Palmer can also be deeply moving in his use of cameras roaming round Britten's homes and especially his work areas. This is particularly so at very the end of his film where we pull slowly back from the desk and chair in Britten's last composing cottage in Sussex (bought to escape the noise of planes from the military airfields in his beloved Suffolk) to the desolate, lonely sound of his final orchestral work, the folksong arrangements he called A Time There Was... which Palmer adopted as the title for this film. The phrase itself, of course, is taken from the Hardy poem that Britten had previously set so memorably as the final song of Winter Words.

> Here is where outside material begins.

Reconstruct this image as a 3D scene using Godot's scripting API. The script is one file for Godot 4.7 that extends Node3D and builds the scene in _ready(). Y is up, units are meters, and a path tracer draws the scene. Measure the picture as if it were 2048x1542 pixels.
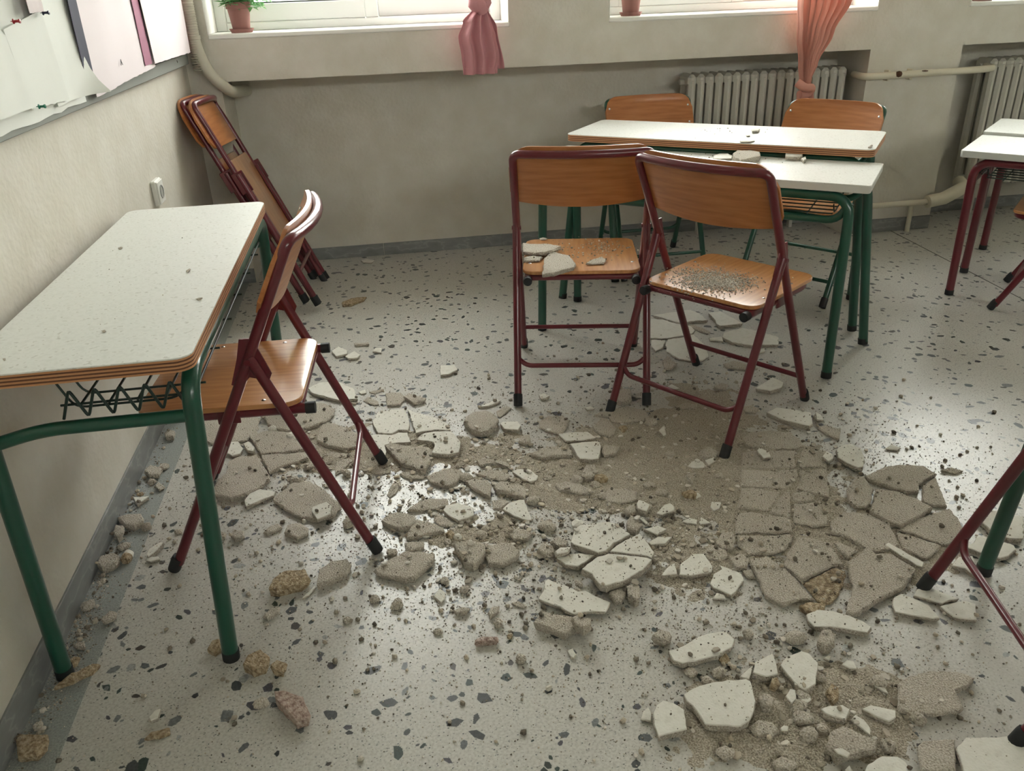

Inevitably there is much biographical material that has come to light since the making of this film. But Tony Palmer's piece still remains a moving tribute to one of the great composers of the last Century and is much recommended to anyone with an interest in its subject."
A loving, detailed homage to a master craftsman of music
Daniel Fergus Tamulonis | New York, New York | 10/03/2007
(5 out of 5 stars)

"The steady, deliberate pace of this revelatory documentary is clear from the first images and with the addition of Leonard Bernstein's equally careful, caring and deliberate opinions of Britten and his extraordinary output, the viewer is taken on a veritable ocean voyage through Britten's life. Most astonishing to me were the extended excerpts from the operas, all of them in previously unreleased and still unavailable footage. There are BBC video recordings of many of Britten's operas (a Peter Grimes with mostly the entire original cast) that remain archived somewhere. It is to Palmer's credit that he was able to secure access to these excerpts.

Britten's life was a rich and productive one. Others have commented here that there is much that is omitted. This cannot be argued and yet, the documentary stands up very well. There is room for a second documentary, easily, one that would include, before it is too late, interviews with those artists who were close collaborators with Britten.

Most powerful were the final minutes of the film as Peter Pears, Britten's longtime companion, speaks frankly of their life together and of their relationship as two men who devoted their lives to each other. Pears' words and demeanor as he talks about life in another time as homosexuals and now as a gay man (he is unsure if 'gay' is a word he would approve to describe himself but admits that there is little hope of changing it now) are all the more moving, coming, as they do, towards the end of the documentary and with this viewer's knowledge that Pears died not too long afterwards.

The film carries with it an intense beauty and a heartbreaking melancholy. Aschenbach's final aria from 'Death in Venice' is included (again, with amazing footage of a performance of Pears in the title role). Performances by Janet Baker and Heather Harper also convey more of this piercing sadness and vulnerability.

As a young man I was fortunate to see Pears in the Metropolitan Opera's premiere (1974) of 'Death in Venice.' It was revived only once, twenty years later, in a stunning re-staging. I hope it isn't another twenty years before it returns."